TASK TO CARRY OUT:
Quote all lines below exactly. Images stay out.

COLLECTED MATERIAL:
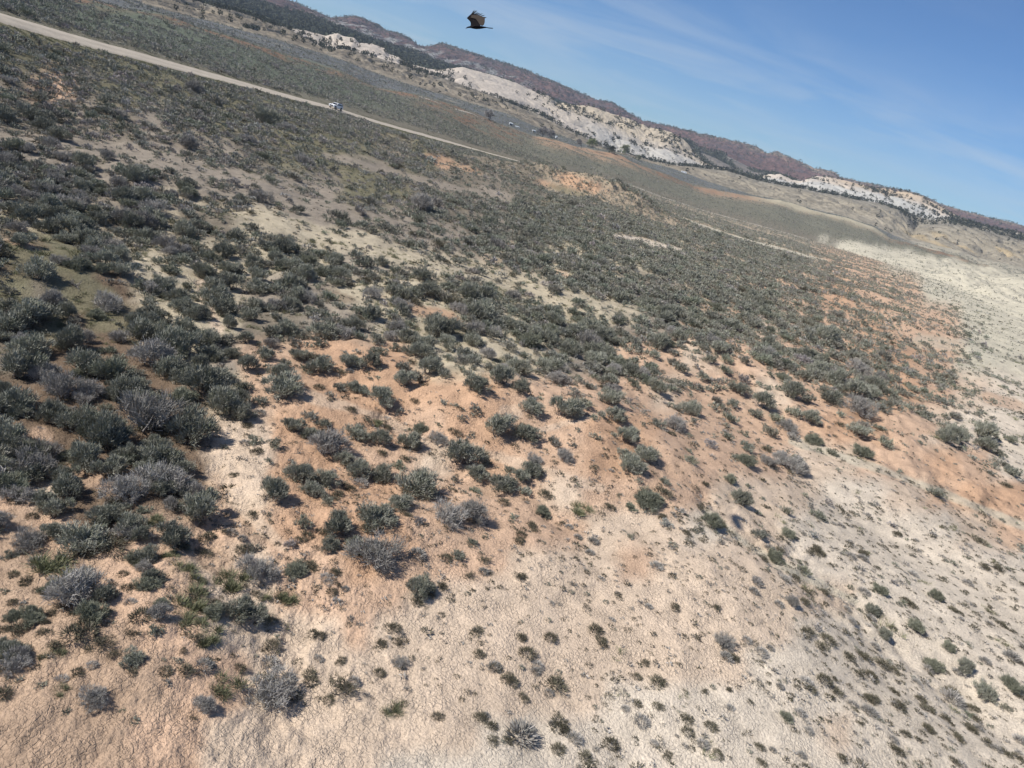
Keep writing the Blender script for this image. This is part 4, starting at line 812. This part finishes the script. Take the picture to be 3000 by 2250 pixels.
for v in range(3):
    m_ = np.arange(len(verge)) % 3 == v; it.append((LODG[1][v], verge[m_, :3] - (0, 0, .02), verge[m_, 3] * 1.3, verge[m_, 3] * .75, rng.uniform(.75, 1.1, (m_.sum(), 1)) * np.ones((1, 3))))
merge('grass_cover', it, M_grass, 'thin yellow-green grass between the shrubs and along the road verge', 'grass')
print('tufts', len(tuft), 'grass', len(grs))

# ------------------------------------------------------------------ trees of the ridge: junipers and pinyons
JUN = np.array([(.040, .048, .030), (.055, .062, .040), (.035, .042, .030), (.068, .072, .05)])
def far_tree(seed, n=46, pal=JUN):
    r = np.random.default_rng(seed); d = r.normal(size=(n, 3)); d /= np.linalg.norm(d, axis=1, keepdims=True); rad = r.uniform(.35, 1, (n, 1)) ** .5
    O = d * rad * (.42, .42, .45) + (0, 0, .56); O[:, 2] = np.maximum(O[:, 2], .08)
    f = blades(O, d + r.normal(size=(n, 3)) * .5, np.full(n, .26 if n > 20 else .44), np.full(n, .24 if n > 20 else .42), pal[r.integers(0, len(pal), n)] * r.uniform(.8, 1.25, (n, 1)), r)
    v, q = tube_path([np.array((0, 0, -.1)), np.array((.02, .01, .2)), np.array((.0, .03, .5))], .05, .02)
    return join([f, (v, q, np.tile(np.array((.12, .10, .08)), (len(v), 1)))])
TR = [far_tree(950 + i) for i in range(4)]; TRF = [far_tree(960 + i, 14) for i in range(3)]
def ztrees(k0, k1, n, prob, h0, h1):
    a = rng.uniform(R(-44), R(44), n); kk = rng.uniform(k0, k1, n); i = np.minimum(kk.astype(int), NK - 2); r = np.zeros(n)
    for q in range(k0, int(math.ceil(k1))):
        m = i == q; r[m] = np.interp(a[m], AZG, KR[q]) * (1 - kk[m] + q) + np.interp(a[m], AZG, KR[q + 1]) * (kk[m] - q)
    x, y = np.sin(a) * r, np.cos(a) * r; z, k = H(x, y); px, py, d = to_px(x, y, z - CAMZ)
    ok = in_view(px, py, 30, -30) & (rng.random(n) < prob(x, y, k, a, r, px)); h = rng.uniform(h0, h1, n)
    return [(x[j], y[j], z[j], h[j], px[j], py[j], h[j] * F / d[j]) for j in np.nonzero(ok)[0]]
slope = ztrees(5, 6, 9000, lambda x, y, k, a, r, px: .10 * (px < 1500) * sm(5.05, 5.2, k) * (.3 + .7 * sm(-.1, .2, fbm(x / 60, y / 60, 2, 433))) + .02 * (px > 2550) + .010, 2.4, 5.0)
foot = ztrees(6, 7, 3500, lambda x, y, k, a, r, px: .5 * ((px > 900) | (px < 850)) * sm(-.2, .2, fbm(x / 50, y / 50, 2, 431)) + .5 * (px > 2620), 3.5, 6)
rockt = ztrees(7, 8, 30000, lambda x, y, k, a, r, px: rock_veg(x, y, k, a, r, px) * .24 * (.35 + .65 * (px > 1560)) + .003, 2.8, 6.0)
jt = slope + foot + rockt
jt.sort(key=lambda t: -t[6] * (1.35 if t[2] < 40 else 1))
print('junipers', len(jt))
TM = [mk('juniper', g, M_leaf) for g in TR]
recs = []; ss_, fs_ = set(slope), set(foot)
for t in jt[:300]:
    k = 'on the khaki slope' if t in ss_ else 'below the pale cliffs' if t in fs_ else 'among the pale rocks'
    h = ('far left', 'left', 'left of centre', 'centre left', 'centre right', 'right of centre', 'right', 'far right')[min(7, max(0, int(t[4] / 375)))]
    recs.append(('%s juniper %s, %s' % ('larger dark' if t[6] > 13 else 'small dark', k, h), t[4]))
labs = unique_labels(recs)
for j, t in enumerate(jt[:300]):
    o_ = link('juniper_tree', TM[j % 4], label=labs[j], category='tree', group='junipers below and among the pale cliffs')
    o_.location = (t[0], t[1], t[2] - .2); w = random.uniform(.8, 1.15); o_.scale = (t[3] * w, t[3] * w, t[3]); o_.rotation_euler = (0, 0, random.uniform(0, 6.28))
A_ = np.array(jt[300:]); it = []
for v in range(3):
    m_ = np.arange(len(A_)) % 3 == v; n = m_.sum(); it.append((TRF[v], A_[m_, :3] - (0, 0, .2), A_[m_, 3] * rng.uniform(.8, 1.2, n), A_[m_, 3], rng.uniform(.8, 1.25, (n, 1)) * np.ones((1, 3))))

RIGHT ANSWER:
Keep writing the Blender script for this image. This is part 4, starting at line 812. This part finishes the script. Take the picture to be 3000 by 2250 pixels.
for v in range(3):
    m_ = np.arange(len(verge)) % 3 == v; it.append((LODG[1][v], verge[m_, :3] - (0, 0, .02), verge[m_, 3] * 1.3, verge[m_, 3] * .75, rng.uniform(.75, 1.1, (m_.sum(), 1)) * np.ones((1, 3))))
merge('grass_cover', it, M_grass, 'thin yellow-green grass between the shrubs and along the road verge', 'grass')
print('tufts', len(tuft), 'grass', len(grs))

# ------------------------------------------------------------------ trees of the ridge: junipers and pinyons
JUN = np.array([(.040, .048, .030), (.055, .062, .040), (.035, .042, .030), (.068, .072, .05)])
def far_tree(seed, n=46, pal=JUN):
    r = np.random.default_rng(seed); d = r.normal(size=(n, 3)); d /= np.linalg.norm(d, axis=1, keepdims=True); rad = r.uniform(.35, 1, (n, 1)) ** .5
    O = d * rad * (.42, .42, .45) + (0, 0, .56); O[:, 2] = np.maximum(O[:, 2], .08)
    f = blades(O, d + r.normal(size=(n, 3)) * .5, np.full(n, .26 if n > 20 else .44), np.full(n, .24 if n > 20 else .42), pal[r.integers(0, len(pal), n)] * r.uniform(.8, 1.25, (n, 1)), r)
    v, q = tube_path([np.array((0, 0, -.1)), np.array((.02, .01, .2)), np.array((.0, .03, .5))], .05, .02)
    return join([f, (v, q, np.tile(np.array((.12, .10, .08)), (len(v), 1)))])
TR = [far_tree(950 + i) for i in range(4)]; TRF = [far_tree(960 + i, 14) for i in range(3)]
def ztrees(k0, k1, n, prob, h0, h1):
    a = rng.uniform(R(-44), R(44), n); kk = rng.uniform(k0, k1, n); i = np.minimum(kk.astype(int), NK - 2); r = np.zeros(n)
    for q in range(k0, int(math.ceil(k1))):
        m = i == q; r[m] = np.interp(a[m], AZG, KR[q]) * (1 - kk[m] + q) + np.interp(a[m], AZG, KR[q + 1]) * (kk[m] - q)
    x, y = np.sin(a) * r, np.cos(a) * r; z, k = H(x, y); px, py, d = to_px(x, y, z - CAMZ)
    ok = in_view(px, py, 30, -30) & (rng.random(n) < prob(x, y, k, a, r, px)); h = rng.uniform(h0, h1, n)
    return [(x[j], y[j], z[j], h[j], px[j], py[j], h[j] * F / d[j]) for j in np.nonzero(ok)[0]]
slope = ztrees(5, 6, 9000, lambda x, y, k, a, r, px: .10 * (px < 1500) * sm(5.05, 5.2, k) * (.3 + .7 * sm(-.1, .2, fbm(x / 60, y / 60, 2, 433))) + .02 * (px > 2550) + .010, 2.4, 5.0)
foot = ztrees(6, 7, 3500, lambda x, y, k, a, r, px: .5 * ((px > 900) | (px < 850)) * sm(-.2, .2, fbm(x / 50, y / 50, 2, 431)) + .5 * (px > 2620), 3.5, 6)
rockt = ztrees(7, 8, 30000, lambda x, y, k, a, r, px: rock_veg(x, y, k, a, r, px) * .24 * (.35 + .65 * (px > 1560)) + .003, 2.8, 6.0)
jt = slope + foot + rockt
jt.sort(key=lambda t: -t[6] * (1.35 if t[2] < 40 else 1))
print('junipers', len(jt))
TM = [mk('juniper', g, M_leaf) for g in TR]
recs = []; ss_, fs_ = set(slope), set(foot)
for t in jt[:300]:
    k = 'on the khaki slope' if t in ss_ else 'below the pale cliffs' if t in fs_ else 'among the pale rocks'
    h = ('far left', 'left', 'left of centre', 'centre left', 'centre right', 'right of centre', 'right', 'far right')[min(7, max(0, int(t[4] / 375)))]
    recs.append(('%s juniper %s, %s' % ('larger dark' if t[6] > 13 else 'small dark', k, h), t[4]))
labs = unique_labels(recs)
for j, t in enumerate(jt[:300]):
    o_ = link('juniper_tree', TM[j % 4], label=labs[j], category='tree', group='junipers below and among the pale cliffs')
    o_.location = (t[0], t[1], t[2] - .2); w = random.uniform(.8, 1.15); o_.scale = (t[3] * w, t[3] * w, t[3]); o_.rotation_euler = (0, 0, random.uniform(0, 6.28))
A_ = np.array(jt[300:]); it = []
for v in range(3):
    m_ = np.arange(len(A_)) % 3 == v; n = m_.sum(); it.append((TRF[v], A_[m_, :3] - (0, 0, .2), A_[m_, 3] * rng.uniform(.8, 1.2, n), A_[m_, 3], rng.uniform(.8, 1.25, (n, 1)) * np.ones((1, 3))))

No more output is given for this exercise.